*Data extract*.
::::

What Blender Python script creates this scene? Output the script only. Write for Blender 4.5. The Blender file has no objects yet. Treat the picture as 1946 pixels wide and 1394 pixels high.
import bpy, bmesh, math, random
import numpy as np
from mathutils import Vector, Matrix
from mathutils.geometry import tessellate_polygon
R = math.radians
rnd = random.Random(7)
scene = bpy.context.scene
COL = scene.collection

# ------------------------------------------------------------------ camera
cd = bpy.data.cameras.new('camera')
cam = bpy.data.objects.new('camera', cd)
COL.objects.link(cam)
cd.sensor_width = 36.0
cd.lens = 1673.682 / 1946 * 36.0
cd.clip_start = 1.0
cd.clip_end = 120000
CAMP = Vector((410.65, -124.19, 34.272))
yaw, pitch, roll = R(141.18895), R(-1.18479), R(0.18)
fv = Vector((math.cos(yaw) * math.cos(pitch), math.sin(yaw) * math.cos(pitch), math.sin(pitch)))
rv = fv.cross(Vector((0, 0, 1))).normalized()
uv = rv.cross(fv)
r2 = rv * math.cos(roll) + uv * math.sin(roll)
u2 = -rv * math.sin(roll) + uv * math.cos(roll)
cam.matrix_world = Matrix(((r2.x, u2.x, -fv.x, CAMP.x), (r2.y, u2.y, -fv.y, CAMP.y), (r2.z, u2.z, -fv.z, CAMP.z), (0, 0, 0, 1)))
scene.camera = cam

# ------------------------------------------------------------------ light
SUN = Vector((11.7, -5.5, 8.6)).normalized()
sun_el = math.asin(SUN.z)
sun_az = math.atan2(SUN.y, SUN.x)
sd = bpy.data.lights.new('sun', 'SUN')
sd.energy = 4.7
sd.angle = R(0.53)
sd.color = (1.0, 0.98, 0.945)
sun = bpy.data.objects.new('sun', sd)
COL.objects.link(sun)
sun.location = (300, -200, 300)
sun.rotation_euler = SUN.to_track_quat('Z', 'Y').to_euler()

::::

*Your objective*. Your task is to transcribe the listing above in full, exactly as given.

*Answer to the exercise*.
What Blender Python script creates this scene? Output the script only. Write for Blender 4.5. The Blender file has no objects yet. Treat the picture as 1946 pixels wide and 1394 pixels high.
import bpy, bmesh, math, random
import numpy as np
from mathutils import Vector, Matrix
from mathutils.geometry import tessellate_polygon
R = math.radians
rnd = random.Random(7)
scene = bpy.context.scene
COL = scene.collection

# ------------------------------------------------------------------ camera
cd = bpy.data.cameras.new('camera')
cam = bpy.data.objects.new('camera', cd)
COL.objects.link(cam)
cd.sensor_width = 36.0
cd.lens = 1673.682 / 1946 * 36.0
cd.clip_start = 1.0
cd.clip_end = 120000
CAMP = Vector((410.65, -124.19, 34.272))
yaw, pitch, roll = R(141.18895), R(-1.18479), R(0.18)
fv = Vector((math.cos(yaw) * math.cos(pitch), math.sin(yaw) * math.cos(pitch), math.sin(pitch)))
rv = fv.cross(Vector((0, 0, 1))).normalized()
uv = rv.cross(fv)
r2 = rv * math.cos(roll) + uv * math.sin(roll)
u2 = -rv * math.sin(roll) + uv * math.cos(roll)
cam.matrix_world = Matrix(((r2.x, u2.x, -fv.x, CAMP.x), (r2.y, u2.y, -fv.y, CAMP.y), (r2.z, u2.z, -fv.z, CAMP.z), (0, 0, 0, 1)))
scene.camera = cam

# ------------------------------------------------------------------ light
SUN = Vector((11.7, -5.5, 8.6)).normalized()
sun_el = math.asin(SUN.z)
sun_az = math.atan2(SUN.y, SUN.x)
sd = bpy.data.lights.new('sun', 'SUN')
sd.energy = 4.7
sd.angle = R(0.53)
sd.color = (1.0, 0.98, 0.945)
sun = bpy.data.objects.new('sun', sd)
COL.objects.link(sun)
sun.location = (300, -200, 300)
sun.rotation_euler = SUN.to_track_quat('Z', 'Y').to_euler()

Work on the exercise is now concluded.